Le ministre des Finances allemand Peer Steinbrück a virulemment critiqué la position britannique, accusant Londres de vouloir bloquer l'instauration d'une réglementation plus stricte des marchés financiers. "Il y a à l'évidence un lobby à Londres qui veut conserver bec et ongles son avantage compétitif", a-t-il expliqué, mercredi, dans un entretien accordé à l’hebdomadaire "Stern".
Au contraire de l'approche européenne, on s'attend à ce que le Président américain Barack Obama propose de rendre les lois et règlements actuels plus efficaces en renforçant la coopération internationale plutôt que de créer de nouveaux mécanismes intergouvernementaux.

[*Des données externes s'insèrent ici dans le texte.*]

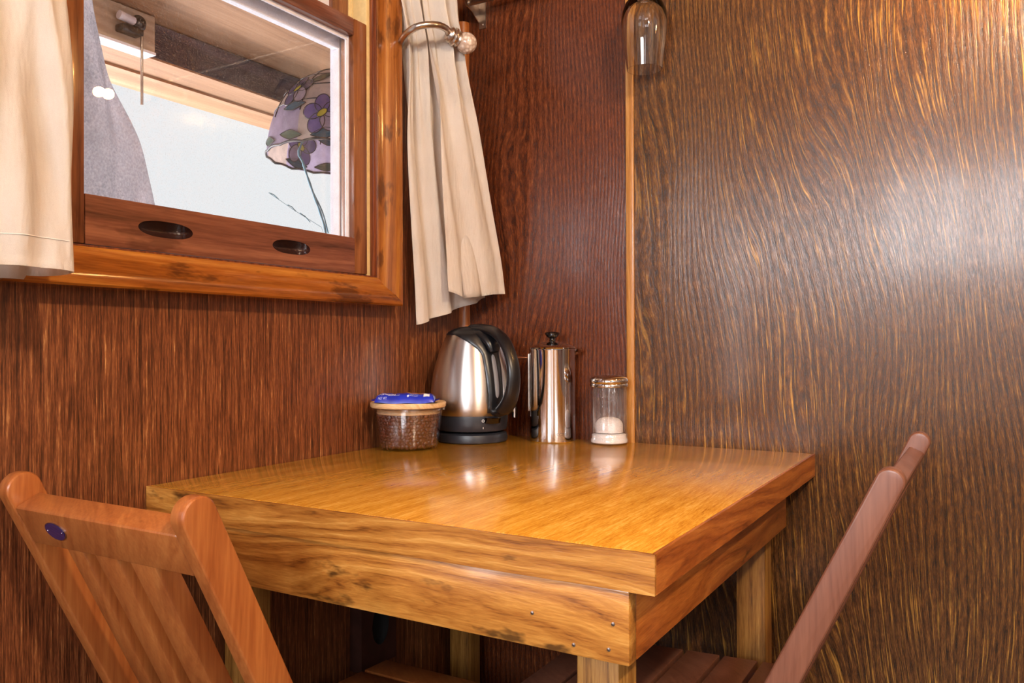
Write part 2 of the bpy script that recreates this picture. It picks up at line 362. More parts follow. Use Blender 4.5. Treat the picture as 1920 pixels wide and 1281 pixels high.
# ------------------------------------------------------------------ room shell
WX = -0.025                               # inner face of the left wall
XR, YF, ZC = 2.7, -3.6, 2.35
OY0, OY1, OZ0, OZ1 = -1.03, -0.335, 1.085, 2.0      # opening of window_1
bm = bmesh.new()
T = .10
def wallbox(bm, y0, y1, z0, z1): box(bm, (WX - T, y0, z0), (WX, y1, z1))
W2 = (-3.0, -2.25, .60, 1.62)
wallbox(bm, YF, W2[0], 0, ZC); wallbox(bm, W2[0], W2[1], 0, W2[2]); wallbox(bm, W2[0], W2[1], W2[3], ZC)
wallbox(bm, W2[1], OY0, 0, ZC); wallbox(bm, OY0, OY1, 0, OZ0); wallbox(bm, OY0, OY1, OZ1, ZC); wallbox(bm, OY1, 0.1, 0, ZC)
struct(mesh('wall_left', bm, M['wall_l']))
bm = bmesh.new(); box(bm, (.4075, 0, 0), (XR, .1, ZC)); nf = len(bm.faces); box(bm, (WX, 0, 0), (.4075, .1, ZC)); bm.faces.ensure_lookup_table()
for f in bm.faces[nf:]: f.material_index = 1
struct(mesh('wall_back', bm, [M['wall_b'], M['wall_b2']]))
bm = bmesh.new(); W3 = (-2.95, -1.75, .95, 1.8)
for y0, y1, z0, z1 in ((YF, W3[0], 0, ZC), (W3[1], .1, 0, ZC), (W3[0], W3[1], 0, W3[2]), (W3[0], W3[1], W3[3], ZC)): box(bm, (XR, y0, z0), (XR + T, y1, z1))
struct(mesh('wall_right', bm, M['roomwall']))
bm = bmesh.new(); W4 = (.48, 1.62, 1.36, 1.96)
for x0, x1, z0, z1 in ((WX - T, W4[0], 0, ZC), (W4[1], 1.70, 0, ZC), (2.5, XR + T, 0, ZC), (1.70, 2.5, 0, .25), (1.70, 2.5, 2.03, ZC), (W4[0], W4[1], 0, W4[2]), (W4[0], W4[1], W4[3], ZC)): box(bm, (x0, YF - T, z0), (x1, YF, z1))
struct(mesh('wall_front', bm, M['roomwall']))
struct(mesh('floor', one(box, (WX - T, YF - T, -.08), (XR + T, .1, 0)), M['floor']))
struct(mesh('ceiling', one(box, (WX - T, YF - T, ZC), (XR + T, .1, ZC + .08)), M['ceil']))
# muntins of the unseen windows (they make the striped reflections in the steel)
bm = bmesh.new()
for x in (.48, .72, .98, 1.24, 1.545): box(bm, (x, YF - .06, 1.36), (x + .075, YF - .03, 1.96))
box(bm, (.48, YF - .06, 1.36), (1.62, YF - .03, 1.385)); box(bm, (.48, YF - .06, 1.935), (1.62, YF - .03, 1.96))
struct(mesh('window_2', bm, M['sash_z']))
bm = bmesh.new()
for x in (1.70, 1.93, 2.18, 2.42): box(bm, (x, YF - .06, .25), (x + .08, YF - .03, 2.03))
for z in (.25, 2.0): box(bm, (1.70, YF - .06, z), (2.5, YF - .03, z + .03))
struct(mesh('door_1', bm, M['sash_z']))
bm = bmesh.new()
for y in (-2.95, -2.56, -2.16, -1.775): box(bm, (XR + .03, y, .95), (XR + .06, y + .025, 1.8))
box(bm, (XR + .03, -2.95, .95), (XR + .06, -1.75, .975)); box(bm, (XR + .03, -2.95, 1.775), (XR + .06, -1.75, 1.8))
struct(mesh('window_3', bm, M['sash_z']))
bm = bmesh.new()
for y in (-3.0, -2.275): box(bm, (WX - .06, y, .60), (WX - .03, y + .025, 1.62))
box(bm, (WX - .06, -3.0, .60), (WX - .03, -2.25, .625)); box(bm, (WX - .06, -3.0, 1.595), (WX - .03, -2.25, 1.62))
struct(mesh('window_4', bm, M['sash_z']))

# batten on the back wall, quarter round in the corner
bm = bmesh.new(); box(bm, (.3985, -.007, .0), (.4165, 0, ZC)); bevel(bm, .0025)
struct(mesh('trim_1', bm, M['batten'], smooth=.6))
bm = bmesh.new()
prism(bm, [(WX, 0), (WX, -.019)] + [(WX + .019 * math.sin(a), -.019 * math.cos(a)) for a in [k * PI / 2 / 8 for k in range(1, 8)]] + [(WX + .019, 0)], lambda u, p, q: (p, q, u), 0, 1.735)
struct(mesh('trim_2', bm, M['corner'], smooth=.6))

# ------------------------------------------------------------------ window_1
win = empty('window_1', (WX, -.68, 1.04), kind='structure')
# moulded casing, mitred
yi0, yi1, zi0, zi1 = -1.03, -.345, 1.097, 1.99; W_ = .056
prof = [(0, WX), (0, -.002), (.004, .001), (.012, .002), (.02, .006), (.034, .017), (.046, .022), (.053, .021), (W_, .017), (W_, WX)]   # (offset outwards, x)
def casing_piece(p0, p1, n0):
    """p0,p1 = inner corners (y,z); n0 = outward dir"""
    bm = bmesh.new(); t = (Vector(p1) - Vector(p0)).normalized(); n = Vector(n0)
    a = [bm.verts.new((x, *(Vector(p0) + n * o - t * o))) for o, x in prof]; b = [bm.verts.new((x, *(Vector(p1) + n * o + t * o))) for o, x in prof]
    k = len(prof)
    for i in range(k): bm.faces.new((a[i], a[(i + 1) % k], b[(i + 1) % k], b[i]))
    bm.faces.new(a); bm.faces.new(b); bmesh.ops.recalc_face_normals(bm, faces=bm.faces)
    return bm
mesh('casing', casing_piece((yi0, zi0), (yi1, zi0), (0, -1)), M['case_y'], win, smooth=.6)
mesh('casing', casing_piece((yi1, zi0), (yi1, zi1), (1, 0)), M['case_z'], win, smooth=.6)
mesh('casing', casing_piece((yi0, zi0), (yi0, zi1), (-1, 0)), M['case_z'], win, smooth=.6)
mesh('casing', casing_piece((yi0, zi1), (yi1, zi1), (0, 1)), M['case_y'], win, smooth=.6)
# jamb liners, stops, weather strip
bm = bmesh.new()
box(bm, (-.12, -.3375, 1.09), (-.003, -.329, 1.99)); box(bm, (-.020, -.352, 1.10), (-.006, -.3375, 1.985)); box(bm, (-.020, -.3455, 1.10), (-.0035, -.3375, 1.985))
bevel(bm, .002); mesh('jamb', bm, M['jamb'], win, smooth=.6)
bm = bmesh.new(); box(bm, (-.12, -1.03, 1.09), (-.003, -1.022, 1.99)); box(bm, (-.020, -1.022, 1.10), (-.006, -1.0, 1.985)); bevel(bm, .002); mesh('jamb', bm, M['sash_z'], win, smooth=.6)
mesh('jamb_sill', one(box, (-.12, -1.03, 1.085), (-.004, -.33, 1.1)), M['jamb'], win)
bm = bmesh.new(); box(bm, (-.055, -.3635, 1.10), (-.0145, -.352, 1.985)); bevel(bm, .002); mesh('weather_strip', bm, M['pale'], win, smooth=.6)
# lower sash
SX0, SX1 = -.047, -.012
ls = mesh('lower_sash', one(box, (SX0, -.957, 1.102), (SX1, -.403, 1.172)), [M['sash_y']], win)
cb = bmesh.new()
for yc, wd in ((-.828, .048), (-.570, .046)):
    n0_ = len(cb.verts); ball(cb, (SX1 + .004, yc, 1.1365), 1, (.028, wd, .0125), 4)
    cb.verts.ensure_lookup_table()
    for v in cb.verts[n0_:]:
        q_ = (v.co.y - yc) / wd
        if abs(q_) <= 1.0001: v.co.y = yc + wd * math.copysign(min(1, abs(q_)) ** .72, q_)
carve(ls, cb, plain('dark_lacquered_recess', '38201c', .16, 0, coat=.8))
for p in ls.data.polygons: p.use_smooth = False
bm = bmesh.new(); box(bm, (SX0, -.403, 1.102), (SX1, -.3645, 1.608)); bevel(bm, .0025); mesh('stile', bm, M['sash_z'], ls, smooth=.6)
bm = bmesh.new(); box(bm, (SX0, -1.0, 1.102), (SX1, -.9575, 1.608)); bevel(bm, .0025); mesh('stile', bm, M['sash_z'], ls, smooth=.6)
bm = bmesh.new(); box(bm, (SX0, -.957, 1.574), (SX1, -.403, 1.608)); bevel(bm, .0025); mesh('rail', bm, M['sash_y'], ls, smooth=.6)
mesh('pane', one(box, (-.034, -.957, 1.172), (-.031, -.403, 1.574)), M['glass'], ls)
bm = bmesh.new()
for k, (o, x) in enumerate(((0, -.028), (.004, -.0255))):
    box(bm, (-.031, -.403 - .006 + o * .6, 1.172), (x, -.403 - .003 + o, 1.574))
box(bm, (-.031, -.957, 1.567), (-.0265, -.406, 1.574)); mesh('glazing_bead', bm, M['white'], ls)
# upper sash
us = mesh('upper_sash', one(box, (-.083, -1.0, 1.585), (-.052, -.372, 1.62)), M['sash_y'], win)
bm = bmesh.new(); box(bm, (-.083, -.42, 1.62), (-.052, -.374, 1.98)); bevel(bm, .0025); mesh('stile', bm, M['sash_z'], us, smooth=.6)
bm = bmesh.new(); box(bm, (-.083, -.446, 1.62), (-.062, -.42, 1.98)); mesh('glazing_bead', bm, M['white'], us)
mesh('pane', one(box, (-.071, -1.0, 1.62), (-.068, -.446, 1.98)), M['glass'], us)
bm = bmesh.new(); box(bm, (-.10, -.374, 1.611), (-.052, -.3375, 1.985))
for k in range(3): box(bm, (-.052, -.368 + k * .010, 1.611), (-.049, -.364 + k * .010, 1.985))
mesh('jamb_liner', bm, M['pale'], win)
# outside white storm frame with stepped ridges
bm = bmesh.new()
for x0, x1, yy, zz in ((-.072, -.056, -.399, 1.557), (-.085, -.0725, -.391, 1.5715), (-.100, -.0855, -.3765, 1.580), (-.125, -.1005, -.351, 1.5935)):
    box(bm, (x0, yy, 1.10), (x1, -.3385, 1.66 if x1 < -.09 else 1.584)); box(bm, (x0, -1.02, zz), (x1, yy, 1.66 if x1 < -.09 else 1.584))
bevel(bm, .0012, 1)
mesh('storm_frame', bm, M['white'], win)

# ------------------------------------------------------------------ outside: porch roof and beam
PX1 = -.62
def st(name, bm, m, **k): return struct(mesh(name, bm, m, **k))
bm = bmesh.new(); box(bm, (PX1 - .5, -3, 1.722), (WX - T - .001, 2.5, 1.75))
box(bm, (-.50, -3, 1.7195), (-.16, 2.5, 1.722))
st('porch_ceiling', bm, M['porch'])
bm = bmesh.new(); box(bm, (PX1 - .004, -3, 1.640), (PX1, 2.5, 1.7185)); st('porch_beam_shade_face', bm, M['beam'])  # thin sheet coloured dark for the shaded inner side of the beam
bm = bmesh.new(); box(bm, (PX1 - .125, -3, 1.640), (PX1 - .004, 2.5, 1.7185)); box(bm, (PX1 - .145, -3, 1.634), (PX1 - .125, 2.5, 1.70))
box(bm, (PX1 - .03, -3, 1.635), (PX1 - .004, 2.5, 1.64)); st('porch_beam', bm, M['porch'])

# block with hook hanging under the porch roof
hb = empty('beam_bracket', (-.55, -.47, 1.62), 'tan wooden block under the porch roof with black clamp, white roller and thin dark rod', 'bracket')
bm = bmesh.new(); box(bm, (-.619, -.66, 1.632), (-.585, -.435, 1.7185)); bevel(bm, .002); mesh('block', bm, M['block'], hb)
bm = bmesh.new(); box(bm, (-.617, -.66, 1.626), (-.575, -.44, 1.632)); mesh('pale_strip', bm, M['white'], hb)
bm = bmesh.new(); ball(bm, (-.565, -.492, 1.680), .017, (1, 1, 1.1)); box(bm, (-.585, -.535, 1.652), (-.555, -.484, 1.668)); bevel(bm, .003)
mesh('clamp', bm, M['black'], hb, smooth=.7)
bm = bmesh.new(); tube(bm, [(-.563, -.54, 1.684), (-.563, -.500, 1.680)], .010); mesh('roller', bm, M['white'], hb, smooth=.6)
bm = bmesh.new(); tube(bm, [(-.563, -.4845, 1.66), (-.563, -.4845, 1.50)], .003); mesh('rod', bm, M['darksteel'], hb, smooth=.6)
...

Selon un document obtenu par Reuters avant le sommet, Obama devrait également inviter les gros exportateurs que sont la Chine, l'Allemagne et le Japon à consommer davantage et inciter les pays endettés comme les Etats-Unis à accroître l'épargne.
Bonus et réserves bancaires
Reste une autre pomme de discorde : la question des primes et de leurs excès. Le sommet du G20 de Londres, le 5 septembre dernier, a échoué à trouver un consensus entre les pays comme la France et l’Allemagne, favorables à une limitation des bonus, et ceux qui craignent de voir de telles limites saper la croissance économique et faire fuir les géants financiers. La Grande-Bretagne, les Etats-Unis et le Canada, opposés à la limitation des bonus, ses sont cependant résolus à un début de compromis, à Londres, en acceptant de relier plus directement le montant du bonus à la performance et au risque financier.
La proposition hollandaise de limiter les bonus des dirigeants en fonction de leur salaire annuel convainc de plus en plus. Le ministre des Finances allemand Peer Steinbrück a apporté son soutien à cette proposition, tout en précisant que les détails devraient encore être précisés à Pittsburgh. "Il revient au G20 de se mettre d'accord sur l'équilibre entre les rémunérations fixes et variables", a-t-il précisé.
Peer Steinbrueck reste optimiste. "Je pense qu'il y a un intérêt pour les deux côtés de l'Atlantique à parvenir à un accord en ce qui concerne le durcissement des bonus bancaires et l'augmentation des réserves de fonds propres pour les banques", a-t-il déclaré au quotidien économique "Handelsblatt". À Londres, Obama avait d'ailleurs appelé les banques à lever plus de capitaux afin que les gouvernements n’aient plus à venir à leur rescousse dans le futur.
Mais au vu de toutes les questions qu’il reste encore à régler, la réunion de Pittsburgh pourrait être le théâtre d’appels tonitruants au progrès qui ne déboucheront, finalement, que sur un compromis diplomatique sans réel effet. D'ores et déjà, les ministres des Finances des pays du G20 et les patrons des banques centrales ont prévu de se retrouver en Ecosse les 7 et 8 novembre. Le sommet des dirigeants du G20 n’est donc pas l’heure de la dernière chance pour la réforme économique.